Sunday, April 24, 2011

Juggling eggs and feeling scrambled

Yesterday was an up-and-down sort of day. On a “mood scale” from 0 to 10, I swung back and forth from a hopeless 1½ to a just-about-manageable 4. I entered a couple of inner-city lifts that normally stopped at real estate agents’ offices but yesterday weren’t going anywhere. I didn’t care. It was quite nice being in a lift. In Dick Smiths I was overwhelmed by all the lights and noise but sensibly got out before I did thousands of dollars worth of damage. I also chatted briefly with the busker I met last weekend. He juggles with up to four Head tennis balls, often dropping them. I can manage three and had a go myself. I asked him what the trick was for doing four; it looked to me like an optical illusion where you do two in each hand simultaneously. He only had 70 cents sitting on his rug; I threw him another 70. I suggested he might get more money if he diversified a bit – different coloured balls, tennis rackets, clubs, I even mentioned eggs. He just nodded and chuckled. I could do his job, if only I had the balls, so to speak.

Yesterday I was losing it, swearing and punching pedestrian crossing buttons, but when my mood scale was at four I steeled myself to view two flats. The first was in Brooklyn, right next to the cinema. I mean right next to the cinema. It had a spacious deck, but all you could see from it was the cinema wall. I couldn’t have fitted my bed in either of its two bedrooms. The 77-year-old landlord was charming and it’s a shame I’ll almost certainly never see him again, but I still couldn’t take the place. The other was in Te Aro – I walked to it from my apartment – and was potentially great but a bit pricey. If I was moving in with a flatmate it could have been a goer.

I got home and writhed around on my bed. Oh shit. I’ve got all this stuff to do with no hope of ever doing it. I rang Brendan in Auckland and we spoke for 2½ hours. I don’t think I’ve ever talked on the phone for that long before. He was very helpful; I’m lucky to have him as a friend. We clarified what I already knew, that applying for the job in the first place wasn’t particularly clever. Brendan was going through a bad patch himself a few months ago and he seems a lot better now.

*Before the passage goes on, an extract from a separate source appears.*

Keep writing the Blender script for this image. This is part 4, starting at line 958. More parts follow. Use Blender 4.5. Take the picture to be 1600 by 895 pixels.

It’s really hard to care about flats, my job or a lot else at the moment. Nothing excites me any more. My get-up-and-go has got up and gone. I really wish I could get it back.
In that earthquake claims job, for a minute there I actually cared what I looked like when I walked out the door in the morning.

Two things to say about Wellingtonians:
1. You lot who keep complaining about the weather obviously haven’t got very big problems.
2. “It’s too far away.” Bollocks! You have no idea what “far” is.

I’m struggling a bit with the complexities of living is 2011. What the f*** is Blu-Ray? Bluetooth? How does a T-stick work and why should I care? So for me, Good Friday’s supermarket sweep at Hamilton’s Pak ‘n’ Save was a good news story. The store automatically opened as usual, even though it was a public holiday, due to a computer glitch. No staff were present so people just filled their trolleys to the brim and left without paying. What was wrong with a man or woman with a key?

I might pop to the cinema (if I can face it) to see Paul. The film I mean.